Police were in the process of identifying 470 German fans who arrived in the city, and were scouring images to establish those responsible for the disorder, he told a press conference.

Dozens of supporters of Atalanta also joined forces with supporters of the German side, with whom they are twinned.

The first clashes occurred on Wednesday afternoon in Naples’ historic centre, and continued after the match, an easy 3-0 win for Napoli which took them through to the Champions League quarter-finals for the first time.

Smoke bombs and flares, chairs, bottles and metal poles were thrown at police, who responded with tear gas. Later, Napoli fans were filmed by Italian media throwing objects at buses carrying Eintracht fans.

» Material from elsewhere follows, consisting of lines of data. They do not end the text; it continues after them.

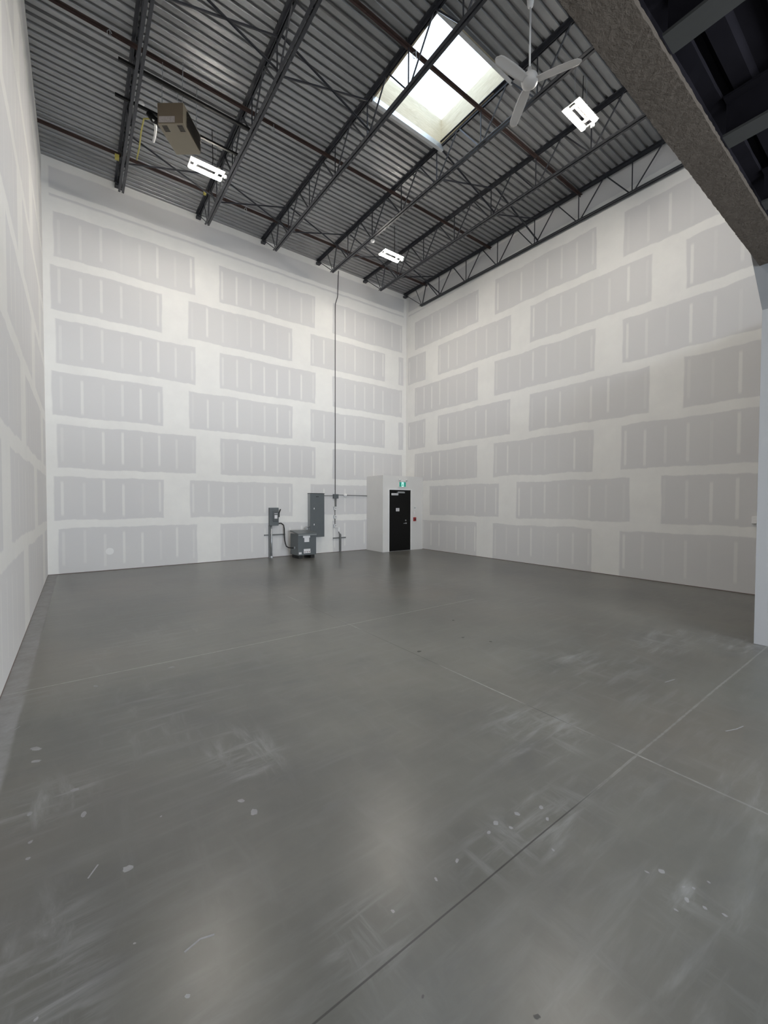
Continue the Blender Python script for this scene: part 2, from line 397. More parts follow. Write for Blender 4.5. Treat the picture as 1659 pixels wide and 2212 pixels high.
# ------------------------------------------------------------------ roof joists
JX = [-9.27, -7.41, -5.60, -3.765, -1.93, -0.11]
JL = ['black open-web roof joist nearest the left wall, beside the box heater',
      'black open-web roof joist second from the left wall, right of the box heater',
      'black open-web roof joist running across the left edge of the skylight',
      'black open-web roof joist running along the right edge of the skylight',
      'black open-web roof joist between the skylight and the right wall, behind the fan lamp',
      'black open-web roof joist hard against the right wall']
YEND = -17.9
def make_joist(x):
    t = thing('roof_joist', '', 'roof joist', (x, 0, 9.4), 'steel roof joists')
    bz = lambda yy: 8.82 + 0.021*yy
    tz = lambda yy: dz(yy) - 0.001
    m = MB()
    for sgn in (-1, 1):   # top chord: two angles back to back, lying legs up
        x0 = x+sgn*0.012; x1 = x+sgn*0.070; xi = x+sgn*0.019
        lo, hi = min(x0, x1), max(x0, x1); vl, vh = min(x0, xi), max(x0, xi)
        for (p, q, h0, h1) in ((lo, hi, -0.008, 0), (vl, vh, -0.066, -0.008)):
            m.hexa([(p, YEND, tz(YEND)+h0), (q, YEND, tz(YEND)+h0), (q, -0.02, tz(-.02)+h0), (p, -0.02, tz(-.02)+h0),
                    (p, YEND, tz(YEND)+h1), (q, YEND, tz(YEND)+h1), (q, -0.02, tz(-.02)+h1), (p, -0.02, tz(-.02)+h1)])
    m.box(x-0.06, x+0.06, -0.14, -0.005, tz(0)-0.13, tz(0)-0.066)
    m.done('top_chord', M_steel, t)
    m = MB(); ys = -0.93
    for sgn in (-1, 1):
        x0 = x+sgn*0.012; x1 = x+sgn*0.058; xi = x+sgn*0.019
        lo, hi = min(x0, x1), max(x0, x1); vl, vh = min(x0, xi), max(x0, xi)
        for (p, q, h0, h1) in ((lo, hi, 0, 0.007), (vl, vh, 0.007, 0.052)):
            m.hexa([(p, YEND, bz(YEND)+h0), (q, YEND, bz(YEND)+h0), (q, ys, bz(ys)+h0), (p, ys, bz(ys)+h0),
                    (p, YEND, bz(YEND)+h1), (q, YEND, bz(YEND)+h1), (q, ys, bz(ys)+h1), (p, ys, bz(ys)+h1)])
    m.done('bottom_chord', M_steel, t)
    # webs
    zb_ = lambda yy: bz(yy)+0.03
    zt_ = lambda yy: tz(yy)-0.04
    MB().tube([(x, -0.14, zt_(0)-0.05), (x, -0.98, zb_(-1))], 0.011, 8).done('web_rod', M_steel, t)
    MB().tube([(x, -0.66, zt_(-.66)), (x, -0.99, zb_(-1))], 0.011, 8).done('web_rod', M_steel, t)
    nodes = [-1.88-1.23*i for i in range(13)]
    MB().tube([(x, -1.24, zt_(-1.24)), (x, -1.04, zb_(-1))], 0.017, 8).done('web_rod', M_steel, t)
    prev = -1.24
    for i, nb in enumerate(nodes):
        nt_ = nb-0.60
        MB().bar((x, prev-0.03, zt_(prev)), (x, nb+0.05, zb_(nb)), 0.024, 0.030, (1, 0, 0)).done('web_bar', M_steel, t)
        MB().tube([(x, nb, zt_(nb)), (x, nb, zb_(nb))], 0.013, 8).done('web_rod', M_steel, t)
        MB().tube([(x, nb-0.05, zb_(nb)), (x, nt_, zt_(nt_))], 0.015, 8).done('web_rod', M_steel, t)
        prev = nt_-0.03
    return t
j0_ = make_joist(JX[0]); j0_['label'] = JL[0]
for x, lab in list(zip(JX, JL))[1:]:
    c = copy_tree(j0_, (x-JX[0], 0, 0)); c['label'] = lab
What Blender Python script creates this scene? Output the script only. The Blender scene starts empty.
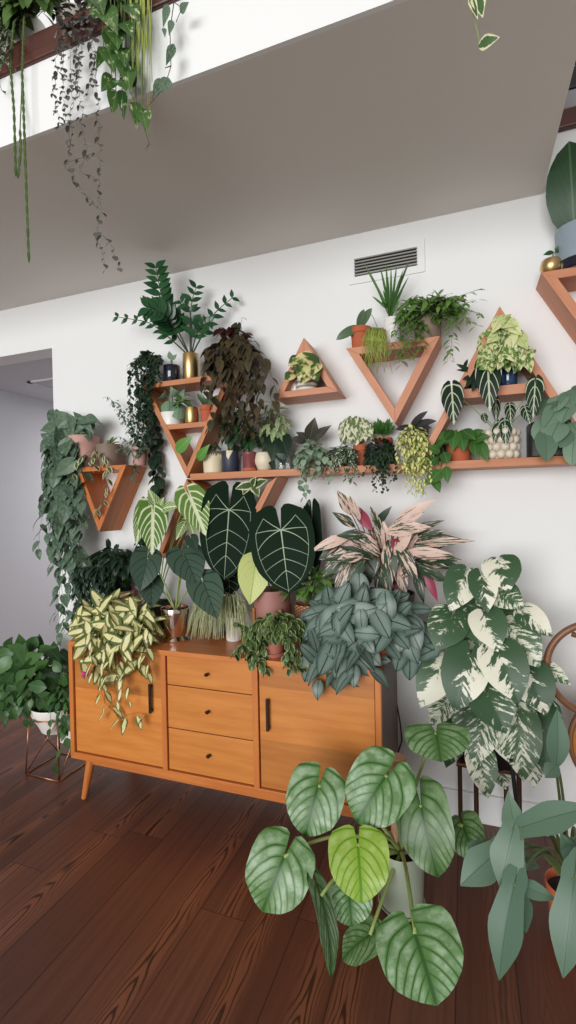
import bpy, math, random
import numpy as np
from mathutils import Vector, Matrix

sc = bpy.context.scene
col = sc.collection
PI = math.pi

# ------------------------------------------------------------------ camera
FPX = 482.8
EYE = np.array([0.0, 0.0, 1.43])
YAW, PITCH, ROLL = -.35074, -.01114, .02027
def cam_axes():
    cy, sy = math.cos(YAW), math.sin(YAW)
    f = np.array([sy*math.cos(PITCH), cy*math.cos(PITCH), math.sin(PITCH)])
    r = np.array([cy, -sy, 0.0]); d = np.cross(f, r)
    cr, sr = math.cos(ROLL), math.sin(ROLL)
    return cr*r+sr*d, -sr*r+cr*d, f
CR, CD, CF = cam_axes()
cam_data = bpy.data.cameras.new('camera'); cam = bpy.data.objects.new('camera', cam_data)
col.objects.link(cam); sc.camera = cam
cam_data.sensor_fit = 'VERTICAL'; cam_data.sensor_height = 36.0; cam_data.lens = FPX/1024*36.0
cam_data.clip_start = .02
mw = Matrix.Identity(4)
for i in range(3):
    mw[i][0] = CR[i]; mw[i][1] = -CD[i]; mw[i][2] = -CF[i]; mw[i][3] = EYE[i]
cam.matrix_world = mw

def at(px, py, y):                       # the point of the place on the plane "y metres into the room" seen at a pixel
    r = CR*((px-288)/FPX)+CD*((py-512)/FPX)+CF
    return EYE+r*(y/r[1])
def atz(px, py, z):
    r = CR*((px-288)/FPX)+CD*((py-512)/FPX)+CF
    return EYE+r*((z-EYE[2])/r[2])
def mpp(p):                              # metres per pixel at a point
    return float(np.dot(np.asarray(p)-EYE, CF))/FPX
V3 = lambda *a: np.array(a, dtype=float)
def nrm(v):
    v = np.asarray(v, float); l = np.linalg.norm(v)
    return v/l if l > 1e-9 else V3(0, 0, 1)

YW = 2.306      # back wall
FY = 2.146      # front of the wall shelves
ZC = 2.728      # underside of the loft

# ------------------------------------------------------------------ materials
def lin(c):
    return tuple(((x/255)/12.92 if x/255 <= .04045 else ((x/255+.055)/1.055)**2.4) for x in c)+(1.0,)
class NT:
    def __init__(s, name):
        s.m = bpy.data.materials.new(name); s.m.use_nodes = True
        s.t = s.m.node_tree; s.t.nodes.clear()
        s.out = s.t.nodes.new('ShaderNodeOutputMaterial')
        s.b = s.t.nodes.new('ShaderNodeBsdfPrincipled')
        s.t.links.new(s.b.outputs[0], s.out.inputs[0])
    def n(s, typ, **kw):
        x = s.t.nodes.new(typ)
        for k, v in kw.items(): setattr(x, k, v)
        return x
    def l(s, a, b): s.t.links.new(a, b)
    def val(s, sock, v):
        if isinstance(v, (int, float, tuple)): sock.default_value = v
        else: s.l(v, sock)
    def math(s, op, a, b=None, c=None, clamp=False):
        x = s.n('ShaderNodeMath', operation=op, use_clamp=clamp)
        s.val(x.inputs[0], a)
        if b is not None: s.val(x.inputs[1], b)
        if c is not None: s.val(x.inputs[2], c)
        return x.outputs[0]
    def mix(s, f, a, b):
        x = s.n('ShaderNodeMix', data_type='RGBA')
        s.val(x.inputs[0], f); s.val(x.inputs[6], a); s.val(x.inputs[7], b)
        return x.outputs[2]
    def ramp(s, v, a, b):                # smooth 0..1 between a and b
        x = s.n('ShaderNodeMapRange', interpolation_type='SMOOTHSTEP')
        s.val(x.inputs[0], v); x.inputs[1].default_value = a; x.inputs[2].default_value = b
        return x.outputs[0]
    def noise(s, vec, scale, detail=2.0, rough=.5, dim='3D'):
        x = s.n('ShaderNodeTexNoise', noise_dimensions=dim)
        if vec is not None: s.l(vec, x.inputs['Vector'])
        x.inputs['Scale'].default_value = scale; x.inputs['Detail'].default_value = detail
        x.inputs['Roughness'].default_value = rough
        return x.outputs[0]
    def comb(s, x, y, z):
        c = s.n('ShaderNodeCombineXYZ')
        for i, v in enumerate((x, y, z)): s.val(c.inputs[i], v)
        return c.outputs[0]

def plain(name, c, rough=.5, metal=0.0, var=.08, scale=12, bump=0.0, bscale=60, trans=0.0, spec=.5, coat=0.0):
    t = NT(name)
    oc = t.n('ShaderNodeTexCoord').outputs['Object']
    base = lin(c)
    if var:
        f = t.noise(oc, scale, 3)
        k = 1-var*2
        dark = (base[0]*k, base[1]*k, base[2]*k, 1)
        t.l(t.mix(f, dark, tuple(min(1, x*(1+var)) for x in base[:3])+(1,)), t.b.inputs['Base Color'])
    else: t.b.inputs['Base Color'].default_value = base
    t.b.inputs['Roughness'].default_value = rough; t.b.inputs['Metallic'].default_value = metal
    t.b.inputs['Transmission Weight'].default_value = trans
    t.b.inputs['Specular IOR Level'].default_value = spec
    t.b.inputs['Coat Weight'].default_value = coat
    if bump:
        b = t.n('ShaderNodeBump'); b.inputs['Strength'].default_value = bump; b.inputs['Distance'].default_value = .004
        t.l(t.noise(oc, bscale, 3), b.inputs['Height']); t.l(b.outputs[0], t.b.inputs['Normal'])
    return t.m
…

Naples mayor Gaetano Manfredi condemned the “unacceptable” violence, while opposition politicians have questioned the government’s handling of the situation, notably by Interior Minister Matteo Piantedosi.

Napoli player Juan Jesus said the disorder was “bad for the city, and bad for football”.

“Because people come, then destroy, then leave, it’s not a good thing. It’s not possible to still see this in 2023, we are sorry to see these scenes,” he said.

The German supporters had travelled to southern Italy, with many arriving in Naples by train, even though Eintracht decided against selling tickets for the away section in Naples for the second leg of the last 16 tie.

Eintracht Frankfurt fans clash with anti-riot police after arriving in Naples despite not having tickets for their team’s Champions League decider with Napoli. (Photo by Ciro FUSCO / ANSA / AFP)

The Frankfurt club decided not to take up their allocation after the Naples prefecture decided on Sunday to ban residents of the German city from buying tickets.

A earlier Italian ban on Eintracht fans who lived anywhere in Germany was overturned.

Sunday’s decision came after violence in the first leg that was won 2-0 by Napoli in Frankfurt, which led to nine people being taken into custody.

Eintracht fans have been under close surveillance by European governing body UEFA since the pitch invasion which greeted the club reaching the final of the Europa League, which they won by beating Scottish club Rangers.